8/30/2005

Ain't it good to be back home again?

That's if you make it in one piece!

While the mate and team were at the point the tire went flat on the trailer again, you'll remember. This is one of those things that appear to be bad. We were going to have to leave it behind this morning and the mate would come back with the truck to fetch it. Unplanned expense, ick!

We put what we could on the bikes and in our pockets that we felt had to be taken with us and stuffed the rest into the crippled trailer and tucked it under the trees by the 5th wheel to wait for rescue the next day.

The kids helped us double carefully police the cabin, trailer and grounds. We wanted to be invited back and allowed to use it unsupervised so we wiped down, picked up, burnt and polished it up sweet for our hosts. Then we took a last look around, shrugged into our jackets, stuffed our heads into our helmets and got ready to ride.
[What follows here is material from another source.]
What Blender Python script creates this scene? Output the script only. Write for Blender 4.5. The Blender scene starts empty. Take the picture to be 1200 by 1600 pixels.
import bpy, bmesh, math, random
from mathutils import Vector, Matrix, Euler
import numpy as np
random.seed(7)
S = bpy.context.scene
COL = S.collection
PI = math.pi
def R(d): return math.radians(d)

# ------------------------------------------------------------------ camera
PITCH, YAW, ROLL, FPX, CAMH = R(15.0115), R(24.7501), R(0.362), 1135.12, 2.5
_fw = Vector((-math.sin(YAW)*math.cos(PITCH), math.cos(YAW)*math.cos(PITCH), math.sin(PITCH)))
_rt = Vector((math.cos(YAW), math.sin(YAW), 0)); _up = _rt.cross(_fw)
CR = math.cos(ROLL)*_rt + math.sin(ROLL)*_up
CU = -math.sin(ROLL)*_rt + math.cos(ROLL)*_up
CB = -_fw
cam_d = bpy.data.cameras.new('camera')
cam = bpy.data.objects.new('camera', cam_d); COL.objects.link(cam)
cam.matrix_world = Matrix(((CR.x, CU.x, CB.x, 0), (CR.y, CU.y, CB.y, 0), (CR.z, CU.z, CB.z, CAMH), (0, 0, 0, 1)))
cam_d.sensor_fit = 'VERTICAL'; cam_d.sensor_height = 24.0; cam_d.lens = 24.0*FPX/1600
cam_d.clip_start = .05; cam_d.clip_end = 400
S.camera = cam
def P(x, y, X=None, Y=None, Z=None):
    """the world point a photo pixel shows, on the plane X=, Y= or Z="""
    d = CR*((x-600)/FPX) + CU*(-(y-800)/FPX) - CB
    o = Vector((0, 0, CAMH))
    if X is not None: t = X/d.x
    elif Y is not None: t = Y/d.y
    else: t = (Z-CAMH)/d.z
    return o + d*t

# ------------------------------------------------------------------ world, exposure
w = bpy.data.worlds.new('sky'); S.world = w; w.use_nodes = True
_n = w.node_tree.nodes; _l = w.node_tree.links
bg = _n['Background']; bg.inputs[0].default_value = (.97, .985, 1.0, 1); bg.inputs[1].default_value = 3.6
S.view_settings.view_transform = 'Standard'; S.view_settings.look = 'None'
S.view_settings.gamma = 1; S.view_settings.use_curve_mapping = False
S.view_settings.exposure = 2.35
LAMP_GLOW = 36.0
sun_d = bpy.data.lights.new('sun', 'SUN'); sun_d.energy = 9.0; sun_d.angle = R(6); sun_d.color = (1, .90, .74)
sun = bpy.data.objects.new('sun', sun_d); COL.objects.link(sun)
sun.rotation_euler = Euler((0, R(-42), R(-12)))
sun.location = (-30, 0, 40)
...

We went on the, by now, traditional breakfast ride, our last trip to town, and then headed out for the bridge. The weather was a little cool but dry and partly sunny. The bikes were running great. We saw some huge sand hill cranes right beside the road but no moose and no bears.

Traffic started to pick up as we got closer to the bottle neck at the Mackinaw Bridge. You had to start paying attention, not just enjoying the ride and views of granite and pine soaring over you. Then I saw the sign. "Construction on bridge - Lane Closures" Oh, man, bad words and stomp my feet! We were going to have to ride the grate! If you check out the link you will see the view of the bridge from below. The dark edges are the lovely concrete roadways. The part you can see the sky through is the grate.

It's uneven heights of steel grating to keep ice from forming on the bridges. In biker talk it's called "the cheese grater". It grabs a tire and puts it anywhere it wants, then you hit a lower spot in the pattern and it moves you somewhere else unless you muscle your handle bars to stay inside the lines. It feels like trying to walk on an icy escalator or conveyor belt that is moving sideways as well as forward. We avoid it like the Scarecrow avoids fire!

It had even come up in the converstations that weekend. I hadn't road the bridge grate although I have rode other bridges and other grating. I tried to describe it to the nephew and fumbled around to oily, squirrely, but do-able.

I thought about slowing down to warn the kids but I decided I would just transmit my fear and they were better off facing it cold with no negative input. We paid our tolls and started off. When we had to shift to the grating it was like going from carpet to waxed wood floors at full speed. I saw the mate was really wrestling his bike and then didn't get to worry about him except to make sure I was far enough back to not crowd him. My bike wanted to polka and I can barely two step! I was almost standing up on the pegs to keep the front end pointed where I wanted to go.

In my rear view I watched as the kids hit the new texture and saw they were holding steady and I couldn't watch them, either. It was the dance of avoiding the worlds worst road rash and I was doing the twist hoping the rear end would stay in line nicely while I leaned, lifted and lashed the front end into minding me.

You had to go just a certain speed. Too fast and she skated like a car hydroplaning, too slow and she started to drift sideways. It's the ultimate in crappy surfaces to ride on. I rather ride up a gravel pile!

For a lot of biker it isn't the grate that bothers them, it's the view. You can see down to the water and it's a llloooonnnnnnngggggg way down. I don't mind the height, I worry about the hamburger effect sliding down the grate will have on me and the bike.

We all made it! The plan had been to go on to a favorite stop for lunch but I signaled the mate to hit the exit for the gas station tourist trap so I could stop shaking. We let the kids look through the store while we had a beverage and a smoke by the bikes and congradulated ourselves on making it in one piece. The Nephew said it "wasn't that bad." KIDS! But then I looked at his tread pattern and ours and we had the slashing V shapes while he had a mostly straight in line with the tire pattern. It might make a difference.

The next run was about 90 miles and the traffic was messing with us. The kids signaled for a pull over and we found out that a screw had fallen out of the boy's windshield. He and Mate fixed it up to get him home and we rolled again.

Now it was RV's, 5th Wheels, and big boats on tiny trailers doing 85 past us then an itsy bitsy car doing 45 in front of us. By the time we made the lunch stop we were all really ready for a break.

After a light lunch and filling the bikes up we had a fairly easy trip home. We stopped by M and Ma's to drop off the key and then I treated to ice cream about 30 miles further down the road because I needed to stretch my maximus. I had biker butt with dislocated tail bone complications.

40 miles later the kids swung off for home and we beat feet for the house. It was still there! The daughter had come out and stayed with the dogs, she left her dad some cold pizza, his favorite and the dogs were going nuts in the pen. We dropped our gear, went back out to unload the bikes and put them away then came in and collapsed.

I love my little house in Tiny town! As we say, "jiggety, jig"!